Özellikle sipahilerin gemi azıya almaları ve ısrarla Gürcü’nün kellesini istemeleri üstüne; on dört yaşındaki IV. Murat, doksan yaşındaki eski vezir - i azamın oturduğu konağa cellat göndererek, paşayı kendi konağında boğdurdu.
***
Aynı dönem, Avrupa’da Descartes’ların, Moliere’lerin, Bacon’ların, Rembrant’ların dönemi...
Matbaa çoktan devreye girmiş; kitaplar matbaada basılıyor.
Türkiye’de okullarda; eksisi artısıyla, dış dünya ile kıyaslamalı analitik bir tarih öğrenimini yaygınlaştırmak yerine; "Türk’e Türk propagandası yapmaya" dönük olarak biçimlenmiş, yapay bir tarih okutmak; sadece çağ gelişim ve değişimlerinden habersiz, taş kafa kuşaklar yetiştirmeye yarayan; saçma sapan, "dandik bir vaziyet" değil mi?
***
Günümüzde de mevcut olan şiddet kışkırtıcılığı; Nef’i’de de var, Gürcü Mehmet Paşa’ya karşı:
Ehli dil düşmeni din yohsulu bir mel’unsun
Öldürürlerse eğer can becehennem (canın cehenneme) a köpek
***
IV. Murat, Edirne’de otağında Nef’i’nin "Siham - ı Kaza"sını okurken, çadırının yanına yıldırım düşmüştü.
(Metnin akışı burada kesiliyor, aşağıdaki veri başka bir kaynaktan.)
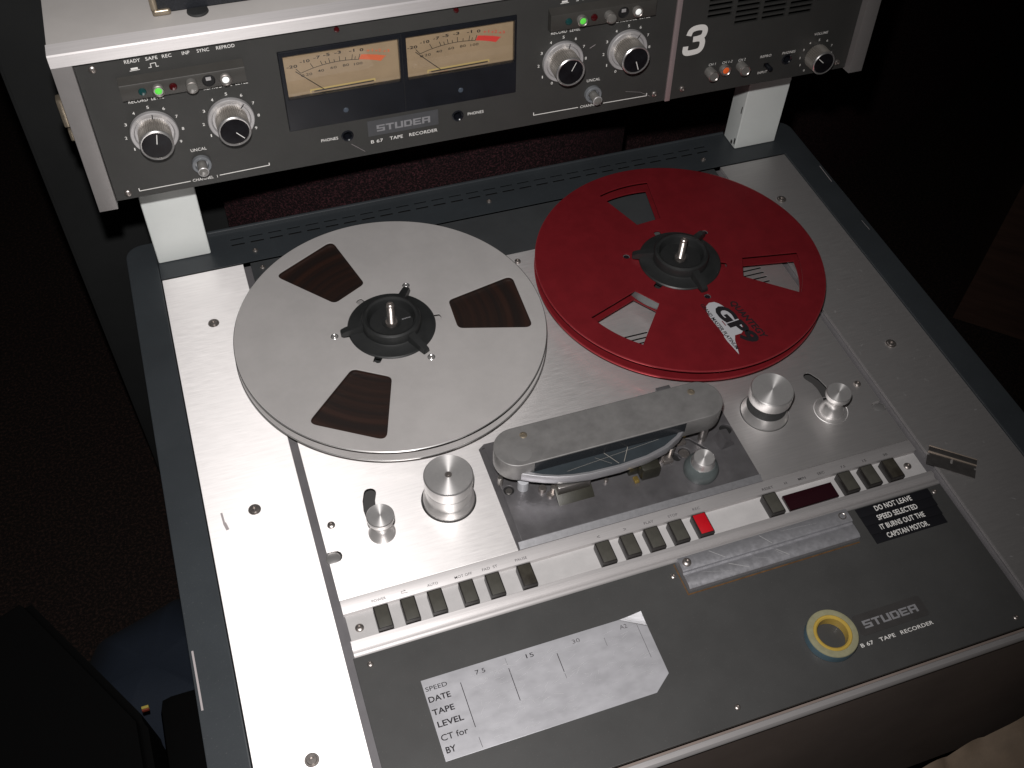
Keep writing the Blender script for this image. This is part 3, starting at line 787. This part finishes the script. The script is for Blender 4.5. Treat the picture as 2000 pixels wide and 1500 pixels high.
# ------------------------------------------------------------------ meter bridge of the recorder
for x0, x1 in ((-181.4, -133.4), (414.8, 462.8)):
    bm = bmesh.new(); add_box(bm, x0, x1, 159.2, 184, 1.1, 128, 1.6, 3)
    po = link('post', soft(from_bm(bm)), white_post, rec)
    if x0 > 0:
        lines('chipped_paint', [(x0 - 0, 0, x0 + .1, .1)], .01, btn_m, po)  if False else None
        box('chip', 414.5, 414.9, 161, 163, 6, 13, btn_m, po)
        box('chip', 414.5, 414.9, 166, 169, 3, 7, btn_m, po); box('chip', 414.5, 414.9, 162, 163.2, 44, 52, btn_m, po)
TOPZ = 260.0
slots2 = []
cols_ = [318.0, 345.6, 372.4, 399.2, 425.8]
for ci, u in enumerate(cols_):
    for k in range(12):
        v = 63.6 + 4.9 * k
        if ci in (0, 4) and k < 2: continue
        if v > 117: continue
        slots2.append(rect(u, u + 23.4, v, v + 3.2))
plate('meter_panel', [rect(-192.9, 286.6, -.2, 122.8)], [rect(-49.2, 143.8, 35.2, 104.9), circle(-3.2, 21.8, 3.7, 28), circle(91.9, 22.1, 3.7, 28)], -2, 0, panel_m, rec, PANEL, bev=.2)
plate('monitor_panel', [rect(292, 474.6, -.2, 122.8)], slots2 + [circle(408, 19.8, 4.4, 28), rect(384.6, 390.4, 15.0, 19.6)], -3, 0, panel_m, rec, PANEL, bev=.12)
box('divider_strip', 286.9, 291.7, -.6, 122.8, -2, 1.2, mat('divider_pink_reflection', (.52, .42, .42), .3, .6), rec, PANEL, bev=.3)  # aluminium strip with a pink reflection painted into its base colour
box('panel_backing', -190, 472, 1, 121, -16, -15, black_in, rec, PANEL)
for x0, x1, lb in ((-207.6, -193.2, 'left grey cheek of the meter bridge'), (474.9, 489.4, 'right grey cheek of the meter bridge')):
    box('cheek', x0, x1, -2.6, 123.2, -90, 7.2, cheek_m, rec, PANEL, bev=.4)['label'] = lb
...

Nef’i de idam edildikten sonra, şu beyitle tarih düşüldü ölümüne:
Gökten nazire indi Siham - ı Kaza’sına
Nef’i diliyle uğradı Hakkın belasına
***
Tarihsel bir boyuttan da bakıldığında; acaba alabildiğine tutarsız, hep dandik bir vaziyette yaşamak, bizim doğal durumumuz mu?